Le Ciel, en nous formant, mélangea notre vie
De désirs, de dégoûts, de raison, de folie,
De moments de plaisirs et de jours de tourments :
De notre être imparfait voilà les éléments ;
Ils composent tout l’homme, ils forment son essence,
Et Dieu nous pesa tous dans la même balance[1].

C’est là son explication et sa Genèse dans les jours de grand sérieux. Tout part du même et revient au même. Seulement on peut trouver que pour ce résultat le Ciel est de trop, et que la nature suffit.

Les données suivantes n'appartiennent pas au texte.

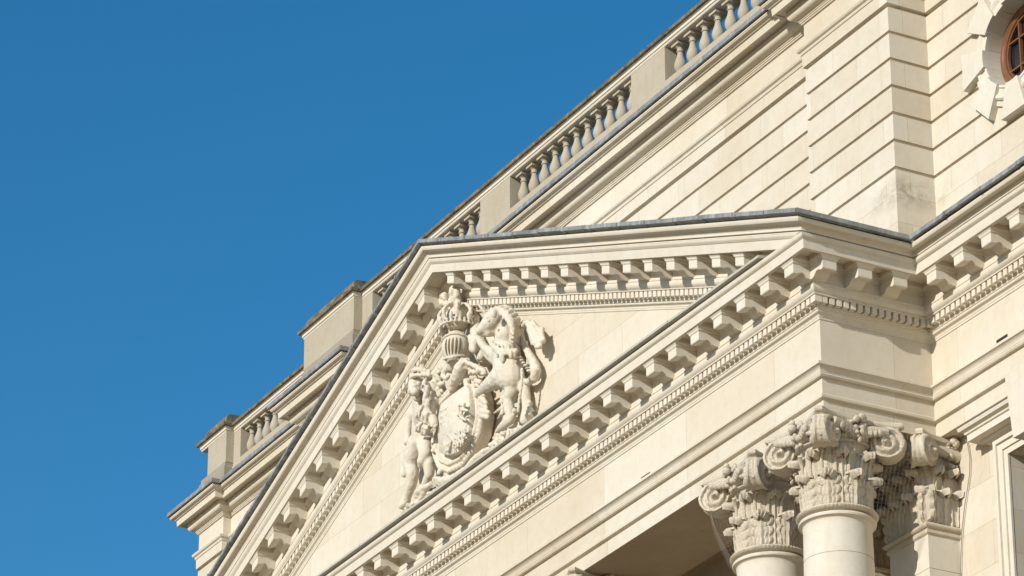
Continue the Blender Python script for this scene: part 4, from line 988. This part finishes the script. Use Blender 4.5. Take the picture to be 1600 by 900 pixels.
# ------------------------------------------------------------------ bird net hung round the capitals
def net():
    mb = MB(); r = 0.0010
    def top(t):      # rectangle under the architrave, t in 0..1 runs left front -> right front -> right back
        pts = [(-2.98, -0.24, -1.40), (0.28, -0.24, -1.40), (0.28, 1.2, -1.40)]
        L_ = [3.26, 1.44]; d = t * sum(L_)
        if d <= L_[0]: return Vector(pts[0]).lerp(Vector(pts[1]), d / L_[0])
        return Vector(pts[1]).lerp(Vector(pts[2]), (d - L_[0]) / L_[1])
    def bot(t):
        pts = [(-2.75, 0.3, -2.80), (-2.45, -0.06, -2.82), (-1.33, 0.2, -2.80), (-0.70, -0.06, -2.82), (0.0, 0.2, -2.82), (0.04, 1.2, -2.80)]
        ts = [0, .10, .38, .60, .78, 1.0]
        for i in range(5):
            if t <= ts[i + 1]: return Vector(pts[i]).lerp(Vector(pts[i + 1]), (t - ts[i]) / (ts[i + 1] - ts[i]))
        return Vector(pts[-1])
    nu_, nv_ = 72, 28
    G = [[None] * (nv_ + 1) for _ in range(nu_ + 1)]
    for i in range(nu_ + 1):
        for j in range(nv_ + 1):
            t, s = i / nu_, j / nv_; a, b = top(t), bot(t); p = a.lerp(b, s)
            n_ = Vector((-0.0, -1, 0)) if t < .69 else Vector((1, -.2, 0)); p += n_ * (0.20 * math.sin(math.pi * s) * (1 - .35 * s) * min(1.0, t / 0.12 + 0.1))
            G[i][j] = p + Vector((noise.noise(p * 2) * .02, noise.noise(p * 2 + Vector((5, 5, 5))) * .02, 0))
    for i in range(nu_ + 1):
        mb.tube(G[i], r, 3)
    for j in range(nv_ + 1):
        mb.tube([G[i][j] for i in range(nu_ + 1)], r, 3)
    return mb
NET = net().build('bird_net', M_NE, None, 0, fix=False)
MB().tube([(0.314, 2.080, -1.430), (0.364, 2.100, -1.587), (0.386, 2.110, -1.783), (0.357, 2.110, -2.019), (0.216, 2.110, -2.392), (0.098, 2.110, -2.782), (0.019, 2.110, -3.352), (-0.057, 2.110, -3.919)], .007, 6).build('edge_cord', M_NE, NET, 40)
tag(NET, 'fine mesh bird net draped around the column capitals under the portico corner', 'net')

# anti-perching spikes on the ledge over the wing doorway
spk = MB(); rs = random.Random(3)
for i in range(34):
    x = 0.74 + i * 0.034; spk.tube([(x, 1.93, -1.50), (x + rs.uniform(-.02, .02), 1.90 + rs.uniform(-.02, .02), -1.36)], [.0035, .002], 4)
    spk.tube([(x + .01, 2.02, -1.49), (x + .01 + rs.uniform(-.02, .02), 2.03 + rs.uniform(-.03, .03), -1.35)], [.0035, .002], 4)
spk.box(0.72, 1.92, 1.97, 1.99, -1.505, -1.495)
spk = spk.build('bird_spikes', M_NE, None, 0)
tag(spk, 'row of thin upright anti-perching spikes on the stone ledge above the doorway at lower right', 'bird spikes')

Que la vérité du fond soit où l’on voudra ! Qui suis-je pour trancher ici de la vérité absolue ? Mais, à ne voir que le résultat moral, je sens, et chacun avec moi sentira, d’un côté, une opinion qui, sous prétexte d’être naturelle, rabaisse l’homme comme à plaisir et s’amuse à son néant ; de l’autre, une doctrine qui, humble à la fois et généreuse, exige beaucoup de la nature humaine, et qui met tout son effort, tout son tourment à l’élever.

Le livre de M. Boullier fut accueilli avec égards et avec reconnaissance par les Jansénistes, qui n’auraient

  1. À la fin du premier des Discours sur l’Homme.